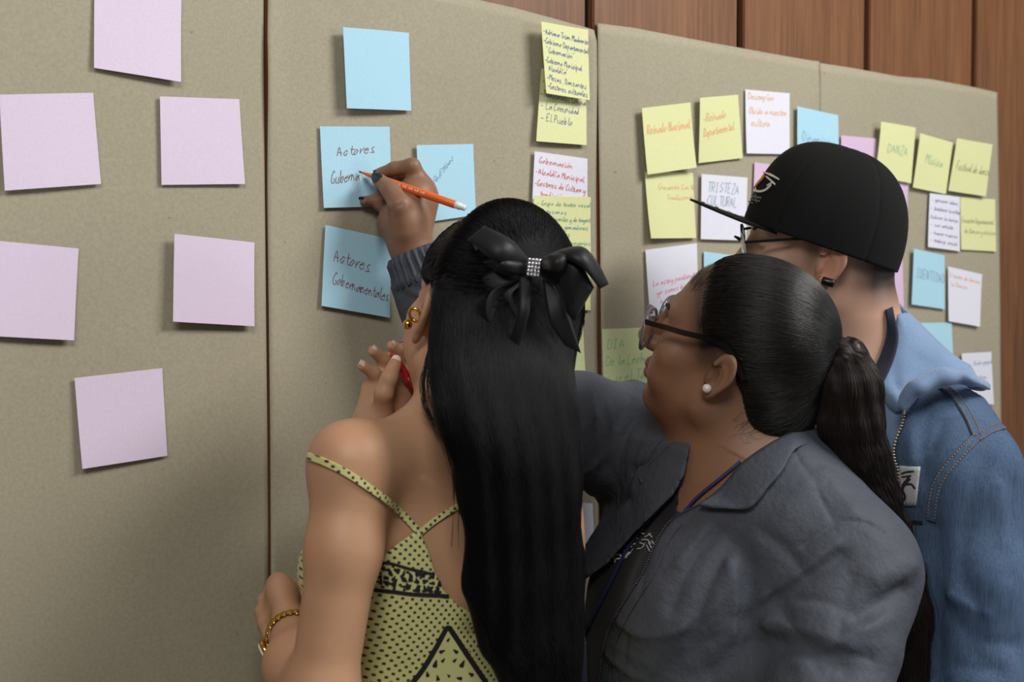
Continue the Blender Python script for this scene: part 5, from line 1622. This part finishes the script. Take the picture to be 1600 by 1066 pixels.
nk = [NB3+(T3[0]*math.cos(a)*.068+T3F*math.sin(a)*.070)+UP*(.012-.018*math.sin(a)) for a in np.linspace(0, 2*math.pi, 41)]
nkn = [norm(q-NB3+UP*.02) for q in nk]
ribbon('shirt_collar', nk, nkn, .034, .004, NAVYC, mn)
def nkz(px, py, l): return (px, py, zdep(hit(man_body, px, py))-l)
bh_ = lambda p: np.minimum(man_body(p), man_hood(p))
def hkz(px, py, l): return (px, py, zdep(hit(bh_, px, py))-l)
strip('shirt_collar', [nkz(1384, 484, .004), nkz(1386, 520, .005), nkz(1375, 558, .006), nkz(1356, 594, .007), nkz(1338, 616, .007)],
      [hkz(1394, 480, .003), hkz(1403, 524, .003), hkz(1394, 566, .003), hkz(1374, 606, .003), hkz(1356, 630, .003)], NAVYC, mn, .003)

# ---- denim jacket
def den0(p):
    d = torso3(p)-.016
    d = smin(d, chain(p, [LS3, P(1520, 900, 1.575), LE3], [.063, .061, .057], .02), .035)
    d = smin(d, cone(p, LE3, LW3, .055, .042), .03)
    d = smin(d, chain(p, [RS3, RE3, RW3], [.064, .058, .042], .02), .035)
    return d
DF = [fold_on(den0, *a) for a in (
    ([(1524, 686), (1489, 723), (1466, 757), (1456, 800), (1452, 850)], .007, .004), ([(1524, 686), (1550, 671), (1578, 664)], .006, .003),
    ([(1456, 830), (1462, 900), (1460, 1000), (1462, 1066)], .014, .014), ([(1540, 720), (1510, 800), (1500, 880)], .016, .005), ([(1560, 760), (1570, 850)], .012, -.004), ([(1585, 760), (1575, 900)], .012, .004),
    ([(1500, 900), (1530, 960), (1520, 1020)], .014, .006), ([(1480, 960), (1530, 1000), (1590, 1010)], .012, .006), ([(1480, 930), (1540, 960)], .012, -.004), ([(1490, 1040), (1560, 1050)], .012, .006),
    ([(1450, 640), (1440, 700), (1450, 760)], .012, .004), ([(1425, 660), (1425, 720)], .010, -.003), ([(1470, 660), (1455, 700)], .010, .004))]
ZL3 = [(1413, 640), (1410, 664), (1400, 690), (1398, 714), (1405, 738), (1405, 765), (1399, 800), (1396, 850), (1392, 1100)]
DOPEN = [(1352, 560), (1420, 560), (1440, 600), (1470, 590), (1500, 570)]
DEN_OPEN = [(1420, 560)]+ZL3+[(1392, 1300), (1000, 1300), (1000, 500)]
tc3 = P(1385, 850, 1.765)
def den_d(p):
    d = crease3(p, den0(p), [(c_, w_, dp_*1.3) for c_, w_, dp_ in DF])
    d = d-(.0055*ridges(p, cdir(.2, .95, .2), cdir(.9, -.2, .3), 40, 1.3)).astype(f32)
    return d+f32(.0010)*np.sin(p[..., 0]*71+2*np.sin(p[..., 2]*33))*np.sin(p[..., 2]*47+2*np.sin(p[..., 1]*51))
def man_jacket(p):
    j = den_d(p)
    d = np.maximum(j-.001, -(j+.015))
    op = np.maximum(poly_sd(p, DEN_OPEN), -(dot(p-tc3.astype(f32), T3F.astype(f32))-.01))
    d = smax(d, -op, .002)
    d = np.maximum(d, -cone(p, P(1372, 440, 1.77), P(1372, 620, 1.77), .085, .085))
    d = np.maximum(d, -(man_hood(p)-.007))
    return np.maximum(d, .98-p[..., 2])
def denim_mat():
    t = NT('denim')
    v = t.coords()
    n = t.noise(v, 7, 4, .6)
    st = t.noise(t.coords(scale=(420, 420, 26)), 1.0, 3, .7)
    w = t.noise(v, 1300, 2)
    c = t.ramp(n, [(0.30, srgb(40, 56, 84)), (0.52, srgb(54, 74, 105)), (0.75, srgb(76, 98, 130))])
    c = t.mix(.38, c, t.ramp(st, [(.3, srgb(38, 54, 82)), (.7, srgb(100, 122, 150))]))
    c = t.mix(.15, c, t.ramp(w, [(.3, srgb(40, 52, 76)), (.7, srgb(150, 168, 190))]))
    t.color(c); t.b.inputs['Roughness'].default_value = .9
    t.b.inputs['Specular IOR Level'].default_value = .1
    t.bump(st, .15, .0006)
    return t.m
DENIM = denim_mat()
jlo, jhi = box_of([P(1610, 640, 1.5), P(1610, 1120, 1.5), P(1200, 580, 1.98), P(1200, 1120, 1.98), P(1620, 640, 1.75), LW3, RW3], .05); jlo[2] = .97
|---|
### Exercise details
Copy out each line exactly, without the pictures.

### In response
Continue the Blender Python script for this scene: part 5, from line 1622. This part finishes the script. Take the picture to be 1600 by 1066 pixels.
nk = [NB3+(T3[0]*math.cos(a)*.068+T3F*math.sin(a)*.070)+UP*(.012-.018*math.sin(a)) for a in np.linspace(0, 2*math.pi, 41)]
nkn = [norm(q-NB3+UP*.02) for q in nk]
ribbon('shirt_collar', nk, nkn, .034, .004, NAVYC, mn)
def nkz(px, py, l): return (px, py, zdep(hit(man_body, px, py))-l)
bh_ = lambda p: np.minimum(man_body(p), man_hood(p))
def hkz(px, py, l): return (px, py, zdep(hit(bh_, px, py))-l)
strip('shirt_collar', [nkz(1384, 484, .004), nkz(1386, 520, .005), nkz(1375, 558, .006), nkz(1356, 594, .007), nkz(1338, 616, .007)],
      [hkz(1394, 480, .003), hkz(1403, 524, .003), hkz(1394, 566, .003), hkz(1374, 606, .003), hkz(1356, 630, .003)], NAVYC, mn, .003)

# ---- denim jacket
def den0(p):
    d = torso3(p)-.016
    d = smin(d, chain(p, [LS3, P(1520, 900, 1.575), LE3], [.063, .061, .057], .02), .035)
    d = smin(d, cone(p, LE3, LW3, .055, .042), .03)
    d = smin(d, chain(p, [RS3, RE3, RW3], [.064, .058, .042], .02), .035)
    return d
DF = [fold_on(den0, *a) for a in (
    ([(1524, 686), (1489, 723), (1466, 757), (1456, 800), (1452, 850)], .007, .004), ([(1524, 686), (1550, 671), (1578, 664)], .006, .003),
    ([(1456, 830), (1462, 900), (1460, 1000), (1462, 1066)], .014, .014), ([(1540, 720), (1510, 800), (1500, 880)], .016, .005), ([(1560, 760), (1570, 850)], .012, -.004), ([(1585, 760), (1575, 900)], .012, .004),
    ([(1500, 900), (1530, 960), (1520, 1020)], .014, .006), ([(1480, 960), (1530, 1000), (1590, 1010)], .012, .006), ([(1480, 930), (1540, 960)], .012, -.004), ([(1490, 1040), (1560, 1050)], .012, .006),
    ([(1450, 640), (1440, 700), (1450, 760)], .012, .004), ([(1425, 660), (1425, 720)], .010, -.003), ([(1470, 660), (1455, 700)], .010, .004))]
ZL3 = [(1413, 640), (1410, 664), (1400, 690), (1398, 714), (1405, 738), (1405, 765), (1399, 800), (1396, 850), (1392, 1100)]
DOPEN = [(1352, 560), (1420, 560), (1440, 600), (1470, 590), (1500, 570)]
DEN_OPEN = [(1420, 560)]+ZL3+[(1392, 1300), (1000, 1300), (1000, 500)]
tc3 = P(1385, 850, 1.765)
def den_d(p):
    d = crease3(p, den0(p), [(c_, w_, dp_*1.3) for c_, w_, dp_ in DF])
    d = d-(.0055*ridges(p, cdir(.2, .95, .2), cdir(.9, -.2, .3), 40, 1.3)).astype(f32)
    return d+f32(.0010)*np.sin(p[..., 0]*71+2*np.sin(p[..., 2]*33))*np.sin(p[..., 2]*47+2*np.sin(p[..., 1]*51))
def man_jacket(p):
    j = den_d(p)
    d = np.maximum(j-.001, -(j+.015))
    op = np.maximum(poly_sd(p, DEN_OPEN), -(dot(p-tc3.astype(f32), T3F.astype(f32))-.01))
    d = smax(d, -op, .002)
    d = np.maximum(d, -cone(p, P(1372, 440, 1.77), P(1372, 620, 1.77), .085, .085))
    d = np.maximum(d, -(man_hood(p)-.007))
    return np.maximum(d, .98-p[..., 2])
def denim_mat():
    t = NT('denim')
    v = t.coords()
    n = t.noise(v, 7, 4, .6)
    st = t.noise(t.coords(scale=(420, 420, 26)), 1.0, 3, .7)
    w = t.noise(v, 1300, 2)
    c = t.ramp(n, [(0.30, srgb(40, 56, 84)), (0.52, srgb(54, 74, 105)), (0.75, srgb(76, 98, 130))])
    c = t.mix(.38, c, t.ramp(st, [(.3, srgb(38, 54, 82)), (.7, srgb(100, 122, 150))]))
    c = t.mix(.15, c, t.ramp(w, [(.3, srgb(40, 52, 76)), (.7, srgb(150, 168, 190))]))
    t.color(c); t.b.inputs['Roughness'].default_value = .9
    t.b.inputs['Specular IOR Level'].default_value = .1
    t.bump(st, .15, .0006)
    return t.m
DENIM = denim_mat()
jlo, jhi = box_of([P(1610, 640, 1.5), P(1610, 1120, 1.5), P(1200, 580, 1.98), P(1200, 1120, 1.98), P(1620, 640, 1.75), LW3, RW3], .05); jlo[2] = .97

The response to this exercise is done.